### Information provided

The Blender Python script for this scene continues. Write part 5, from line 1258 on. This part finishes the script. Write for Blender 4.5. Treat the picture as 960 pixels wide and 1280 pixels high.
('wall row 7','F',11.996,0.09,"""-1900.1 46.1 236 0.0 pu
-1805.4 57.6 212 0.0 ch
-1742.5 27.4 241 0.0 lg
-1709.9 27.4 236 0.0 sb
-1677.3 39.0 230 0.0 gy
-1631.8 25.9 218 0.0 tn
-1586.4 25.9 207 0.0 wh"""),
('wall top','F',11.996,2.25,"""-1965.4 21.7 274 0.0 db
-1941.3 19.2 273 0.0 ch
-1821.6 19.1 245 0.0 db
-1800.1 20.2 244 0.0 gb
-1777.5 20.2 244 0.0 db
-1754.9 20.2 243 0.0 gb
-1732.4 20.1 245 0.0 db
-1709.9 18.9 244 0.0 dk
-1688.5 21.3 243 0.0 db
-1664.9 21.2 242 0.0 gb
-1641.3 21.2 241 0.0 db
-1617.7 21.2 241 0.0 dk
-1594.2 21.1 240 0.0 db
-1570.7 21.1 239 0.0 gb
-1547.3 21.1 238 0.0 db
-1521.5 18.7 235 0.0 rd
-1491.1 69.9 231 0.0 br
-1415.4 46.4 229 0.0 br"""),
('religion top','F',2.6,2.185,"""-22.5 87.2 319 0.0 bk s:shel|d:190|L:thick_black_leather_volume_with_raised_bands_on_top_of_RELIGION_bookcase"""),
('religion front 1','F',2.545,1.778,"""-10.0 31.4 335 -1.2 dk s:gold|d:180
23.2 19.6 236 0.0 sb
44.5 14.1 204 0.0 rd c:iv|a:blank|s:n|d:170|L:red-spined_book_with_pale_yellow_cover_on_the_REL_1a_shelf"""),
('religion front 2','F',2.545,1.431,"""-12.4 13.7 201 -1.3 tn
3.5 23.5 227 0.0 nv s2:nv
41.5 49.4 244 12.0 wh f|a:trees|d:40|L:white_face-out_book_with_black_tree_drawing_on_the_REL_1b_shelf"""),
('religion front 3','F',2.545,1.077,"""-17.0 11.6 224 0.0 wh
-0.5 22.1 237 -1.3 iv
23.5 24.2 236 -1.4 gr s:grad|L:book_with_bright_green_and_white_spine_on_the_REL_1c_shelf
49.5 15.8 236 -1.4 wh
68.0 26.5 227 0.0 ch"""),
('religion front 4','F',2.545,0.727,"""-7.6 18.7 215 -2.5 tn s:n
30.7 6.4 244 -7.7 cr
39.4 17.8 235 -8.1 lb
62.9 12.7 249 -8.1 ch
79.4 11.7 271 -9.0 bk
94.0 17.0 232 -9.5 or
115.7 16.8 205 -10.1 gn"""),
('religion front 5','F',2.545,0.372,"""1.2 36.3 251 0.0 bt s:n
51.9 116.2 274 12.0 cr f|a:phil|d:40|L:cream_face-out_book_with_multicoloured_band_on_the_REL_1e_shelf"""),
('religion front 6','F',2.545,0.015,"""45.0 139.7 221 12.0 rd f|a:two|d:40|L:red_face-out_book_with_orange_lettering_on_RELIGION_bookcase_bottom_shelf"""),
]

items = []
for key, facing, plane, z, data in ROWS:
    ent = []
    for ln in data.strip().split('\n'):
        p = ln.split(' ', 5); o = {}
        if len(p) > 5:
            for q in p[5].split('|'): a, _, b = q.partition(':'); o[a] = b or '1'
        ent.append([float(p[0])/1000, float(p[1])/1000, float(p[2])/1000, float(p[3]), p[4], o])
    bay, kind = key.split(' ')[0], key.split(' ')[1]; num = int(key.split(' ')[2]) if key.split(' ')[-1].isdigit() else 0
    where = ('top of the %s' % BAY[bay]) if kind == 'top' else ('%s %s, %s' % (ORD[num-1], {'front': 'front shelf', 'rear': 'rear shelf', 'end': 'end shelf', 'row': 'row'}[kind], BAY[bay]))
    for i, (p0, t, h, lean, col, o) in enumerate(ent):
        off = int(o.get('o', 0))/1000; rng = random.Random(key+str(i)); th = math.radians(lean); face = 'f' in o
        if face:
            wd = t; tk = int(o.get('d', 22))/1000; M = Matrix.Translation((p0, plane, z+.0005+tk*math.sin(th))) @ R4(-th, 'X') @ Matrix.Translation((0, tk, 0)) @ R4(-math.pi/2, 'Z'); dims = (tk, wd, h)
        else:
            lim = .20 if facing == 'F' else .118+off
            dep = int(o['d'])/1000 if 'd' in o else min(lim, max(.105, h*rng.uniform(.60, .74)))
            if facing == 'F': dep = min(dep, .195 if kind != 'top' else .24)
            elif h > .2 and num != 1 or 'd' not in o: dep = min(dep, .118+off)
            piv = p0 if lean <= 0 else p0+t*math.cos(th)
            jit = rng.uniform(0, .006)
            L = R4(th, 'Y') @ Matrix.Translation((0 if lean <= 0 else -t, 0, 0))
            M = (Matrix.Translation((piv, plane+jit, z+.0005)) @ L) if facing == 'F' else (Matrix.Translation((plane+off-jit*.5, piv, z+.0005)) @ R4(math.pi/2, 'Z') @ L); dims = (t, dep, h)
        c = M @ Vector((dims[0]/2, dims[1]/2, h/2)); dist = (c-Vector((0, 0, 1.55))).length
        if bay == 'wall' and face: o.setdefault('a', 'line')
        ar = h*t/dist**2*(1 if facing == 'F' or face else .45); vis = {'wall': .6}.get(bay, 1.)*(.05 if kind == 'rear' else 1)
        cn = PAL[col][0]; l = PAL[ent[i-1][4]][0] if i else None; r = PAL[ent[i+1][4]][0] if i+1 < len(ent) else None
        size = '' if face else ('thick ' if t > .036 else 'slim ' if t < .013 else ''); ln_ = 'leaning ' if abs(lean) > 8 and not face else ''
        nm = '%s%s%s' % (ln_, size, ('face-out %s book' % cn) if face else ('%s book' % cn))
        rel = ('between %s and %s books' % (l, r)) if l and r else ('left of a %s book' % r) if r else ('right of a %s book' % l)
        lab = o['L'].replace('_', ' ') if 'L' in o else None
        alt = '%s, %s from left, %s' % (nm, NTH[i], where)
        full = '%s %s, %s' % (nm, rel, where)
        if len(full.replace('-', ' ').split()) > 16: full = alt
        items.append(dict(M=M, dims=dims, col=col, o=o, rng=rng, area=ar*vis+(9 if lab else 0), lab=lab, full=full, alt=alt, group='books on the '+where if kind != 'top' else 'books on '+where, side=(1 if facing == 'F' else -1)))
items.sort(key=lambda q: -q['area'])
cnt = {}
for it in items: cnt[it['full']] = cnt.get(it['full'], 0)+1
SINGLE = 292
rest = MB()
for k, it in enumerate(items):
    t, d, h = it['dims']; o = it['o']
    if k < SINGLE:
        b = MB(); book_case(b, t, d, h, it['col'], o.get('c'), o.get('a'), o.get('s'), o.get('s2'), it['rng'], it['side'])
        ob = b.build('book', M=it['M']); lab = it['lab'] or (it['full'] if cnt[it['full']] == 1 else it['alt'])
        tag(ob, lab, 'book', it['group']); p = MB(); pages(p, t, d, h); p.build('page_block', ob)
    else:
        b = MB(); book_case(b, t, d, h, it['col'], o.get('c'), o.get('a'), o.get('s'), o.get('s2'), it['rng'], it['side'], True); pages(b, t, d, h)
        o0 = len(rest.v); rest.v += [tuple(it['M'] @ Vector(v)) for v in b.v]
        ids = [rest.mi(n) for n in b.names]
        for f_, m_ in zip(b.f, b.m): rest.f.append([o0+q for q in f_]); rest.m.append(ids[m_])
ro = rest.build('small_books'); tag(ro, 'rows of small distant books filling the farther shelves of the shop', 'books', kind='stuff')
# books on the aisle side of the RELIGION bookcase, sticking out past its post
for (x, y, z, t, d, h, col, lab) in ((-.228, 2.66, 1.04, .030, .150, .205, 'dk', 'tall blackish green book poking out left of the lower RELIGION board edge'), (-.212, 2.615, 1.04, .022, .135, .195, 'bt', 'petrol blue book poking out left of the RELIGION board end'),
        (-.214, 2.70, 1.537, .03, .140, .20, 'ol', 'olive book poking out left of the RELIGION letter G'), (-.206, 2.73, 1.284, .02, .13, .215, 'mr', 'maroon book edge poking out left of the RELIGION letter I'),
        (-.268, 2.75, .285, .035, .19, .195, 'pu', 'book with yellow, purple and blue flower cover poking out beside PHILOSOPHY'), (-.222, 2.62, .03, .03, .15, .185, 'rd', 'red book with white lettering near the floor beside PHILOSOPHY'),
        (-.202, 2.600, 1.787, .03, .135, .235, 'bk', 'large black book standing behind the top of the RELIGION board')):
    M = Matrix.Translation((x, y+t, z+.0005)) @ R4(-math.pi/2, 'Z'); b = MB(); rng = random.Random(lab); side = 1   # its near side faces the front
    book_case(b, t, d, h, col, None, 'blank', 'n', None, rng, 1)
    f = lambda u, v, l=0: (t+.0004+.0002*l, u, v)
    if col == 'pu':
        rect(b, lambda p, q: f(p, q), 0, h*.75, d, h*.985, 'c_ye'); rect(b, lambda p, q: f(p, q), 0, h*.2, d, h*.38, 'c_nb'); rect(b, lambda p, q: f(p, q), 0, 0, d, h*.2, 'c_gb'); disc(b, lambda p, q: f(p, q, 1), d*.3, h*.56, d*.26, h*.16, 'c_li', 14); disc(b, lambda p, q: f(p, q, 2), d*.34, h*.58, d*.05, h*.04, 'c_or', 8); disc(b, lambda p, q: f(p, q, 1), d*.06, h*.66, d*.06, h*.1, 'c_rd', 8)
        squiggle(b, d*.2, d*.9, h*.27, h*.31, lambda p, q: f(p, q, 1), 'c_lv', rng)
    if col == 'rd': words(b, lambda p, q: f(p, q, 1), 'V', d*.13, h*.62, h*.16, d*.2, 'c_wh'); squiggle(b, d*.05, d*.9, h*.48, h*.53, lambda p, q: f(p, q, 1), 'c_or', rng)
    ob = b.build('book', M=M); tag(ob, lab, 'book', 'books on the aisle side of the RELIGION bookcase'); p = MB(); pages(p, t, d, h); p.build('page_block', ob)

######

**What to produce**
List each line in the listing that contains the string "from".

**Complete output**
The Blender Python script for this scene continues. Write part 5, from line 1258 on. This part finishes the script. Write for Blender 4.5. Treat the picture as 960 pixels wide and 1280 pixels high.
        alt = '%s, %s from left, %s' % (nm, NTH[i], where)